Greater Grace

I'm not much on Christmas, as a friend reminded me this morning (she wished me a wonderful day anyway), but I am much on Christ. I am not so centric as to think that he is The only Way to God; he is merely one way. And by 'way to God', I'm speaking figuratively. Perhaps that is blasphemous of me to say, especially amid a group of traditional Christians (imagine shouting 'FIRE!' in a crowded theatre and you'll understand the full effect of that blasphemy). I am as non-literal a Christian as there can be. Christ is my spiritual leader, my 'Cliff Notes'. He is not 'my Savior' (he can still be yours, if you'd like him to be). Because of him, I have a better understanding of God and my role here on Earth. Through his true message (which may or may not be found exclusively in The Bible), my path to godliness is made easier.

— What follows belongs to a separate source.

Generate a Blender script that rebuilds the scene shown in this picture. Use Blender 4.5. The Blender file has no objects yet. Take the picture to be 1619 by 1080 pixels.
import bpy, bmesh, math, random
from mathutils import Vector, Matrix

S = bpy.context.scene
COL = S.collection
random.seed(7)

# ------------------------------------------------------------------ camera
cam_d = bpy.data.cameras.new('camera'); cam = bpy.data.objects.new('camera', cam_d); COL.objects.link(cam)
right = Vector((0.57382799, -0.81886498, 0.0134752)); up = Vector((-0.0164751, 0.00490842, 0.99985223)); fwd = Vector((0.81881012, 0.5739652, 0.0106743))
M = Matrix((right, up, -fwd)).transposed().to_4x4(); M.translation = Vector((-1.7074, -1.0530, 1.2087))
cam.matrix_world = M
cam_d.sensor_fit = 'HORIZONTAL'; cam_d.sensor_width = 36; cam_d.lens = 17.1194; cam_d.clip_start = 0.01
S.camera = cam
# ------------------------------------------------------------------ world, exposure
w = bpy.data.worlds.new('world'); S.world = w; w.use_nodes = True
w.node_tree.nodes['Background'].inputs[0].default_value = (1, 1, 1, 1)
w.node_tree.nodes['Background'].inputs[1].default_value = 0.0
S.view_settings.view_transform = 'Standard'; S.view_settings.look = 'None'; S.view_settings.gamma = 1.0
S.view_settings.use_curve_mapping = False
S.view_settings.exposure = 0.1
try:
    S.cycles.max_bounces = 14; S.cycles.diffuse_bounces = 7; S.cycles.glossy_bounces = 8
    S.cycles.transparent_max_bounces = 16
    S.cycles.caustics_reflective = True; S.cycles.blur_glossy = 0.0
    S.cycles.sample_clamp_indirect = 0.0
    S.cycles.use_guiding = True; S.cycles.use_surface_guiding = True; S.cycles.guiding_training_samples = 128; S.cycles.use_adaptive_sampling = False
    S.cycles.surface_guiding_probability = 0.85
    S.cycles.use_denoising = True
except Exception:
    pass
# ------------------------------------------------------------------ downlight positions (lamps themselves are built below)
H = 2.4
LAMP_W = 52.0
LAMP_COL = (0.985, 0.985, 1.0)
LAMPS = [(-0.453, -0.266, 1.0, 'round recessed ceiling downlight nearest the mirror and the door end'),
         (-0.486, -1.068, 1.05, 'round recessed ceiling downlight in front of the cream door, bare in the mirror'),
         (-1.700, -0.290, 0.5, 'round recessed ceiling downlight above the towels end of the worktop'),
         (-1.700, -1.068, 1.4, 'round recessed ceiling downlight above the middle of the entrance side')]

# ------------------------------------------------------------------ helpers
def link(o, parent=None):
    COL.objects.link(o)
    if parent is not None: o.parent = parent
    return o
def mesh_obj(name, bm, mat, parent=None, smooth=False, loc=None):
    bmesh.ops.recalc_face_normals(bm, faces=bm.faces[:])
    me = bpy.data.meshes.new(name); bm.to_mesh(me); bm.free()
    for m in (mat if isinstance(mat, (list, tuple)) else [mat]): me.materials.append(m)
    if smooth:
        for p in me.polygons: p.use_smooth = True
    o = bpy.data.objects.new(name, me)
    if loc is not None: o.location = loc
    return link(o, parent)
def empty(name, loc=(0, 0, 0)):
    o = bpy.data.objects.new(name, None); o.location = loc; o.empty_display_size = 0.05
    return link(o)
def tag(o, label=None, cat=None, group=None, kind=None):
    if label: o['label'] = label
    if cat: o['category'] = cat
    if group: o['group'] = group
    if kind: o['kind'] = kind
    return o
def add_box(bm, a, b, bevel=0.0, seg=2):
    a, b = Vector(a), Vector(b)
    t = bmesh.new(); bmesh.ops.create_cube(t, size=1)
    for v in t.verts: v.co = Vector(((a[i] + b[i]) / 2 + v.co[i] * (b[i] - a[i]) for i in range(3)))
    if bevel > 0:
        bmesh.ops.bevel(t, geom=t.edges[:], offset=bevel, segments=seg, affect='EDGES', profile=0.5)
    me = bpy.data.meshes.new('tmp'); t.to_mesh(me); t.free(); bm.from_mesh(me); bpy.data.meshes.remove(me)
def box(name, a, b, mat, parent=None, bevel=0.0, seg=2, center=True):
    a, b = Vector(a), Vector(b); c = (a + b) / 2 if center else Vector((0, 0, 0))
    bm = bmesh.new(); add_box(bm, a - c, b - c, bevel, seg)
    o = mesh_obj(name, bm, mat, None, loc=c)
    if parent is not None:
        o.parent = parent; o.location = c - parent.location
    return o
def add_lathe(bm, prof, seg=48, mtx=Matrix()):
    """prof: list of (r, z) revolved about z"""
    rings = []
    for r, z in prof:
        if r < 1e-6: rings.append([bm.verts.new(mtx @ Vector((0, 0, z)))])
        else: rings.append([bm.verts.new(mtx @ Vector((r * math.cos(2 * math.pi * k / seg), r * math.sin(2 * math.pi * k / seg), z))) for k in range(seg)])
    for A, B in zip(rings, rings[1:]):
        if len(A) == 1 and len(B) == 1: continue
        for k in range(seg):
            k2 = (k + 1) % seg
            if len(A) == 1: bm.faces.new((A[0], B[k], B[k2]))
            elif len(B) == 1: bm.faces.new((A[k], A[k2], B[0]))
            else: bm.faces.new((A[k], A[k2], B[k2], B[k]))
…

I listened to God a long time before I starting following the path left by Christ. The thing is, I'm still listening to God and He reassures me that My Way is The Way. For me. Maybe not for you, so you shouldn't necessarily do as I do. I do my best to live a 'Christ-like' life. I always have, even before I began following him. I'm not perfect, but I do what I can in the world I live in. I'm not going to give up everything I own to the poor, because then I would be poor. That makes illogical sense to me and it probably isn't as appropriate in 21st century America as it may have been in 1st century Judah.

The path to God and our eventual godliness is circuitous at best, linear at worst. I have stumbled over ruts in the road, bumped into walls, and tripped over my own feet. I've been bruised, beaten, and demoralized. Yet with each misstep, I found a greater Grace. Nothing worth having is ever easy. Why should we think godliness will be any different? Today my friends at Unity said that 'Christ in me is the hope of glory'. I disagree. There is no need for hope because we have certainty. Christ in me is the knowledge of Grace and Glory. It is more than Faith; it is Trust, an Implicit Trust at that. Knowing that everything I do will eventually lead me to God and my godliness is powerful, no matter how fucked up a path I may choose. Listening to God and following the example of those who came before are absolutely key, even if I get it wrong more often than right. Of course the more I screw up, the longer it will take. I'm good with that because of the eventual certainty.

Christ is the example I choose to follow. There are other wise, godly thinkers. Buddha, Gandhi. Stacee Ann Harris (well, maybe a few lives from now). God speaks through them and through each of us. 'Salvation', to use a word many will understand, is easy. All we need to do is listen without prejudice, love without cause, and live without fear. Celebrating Christmas is optional.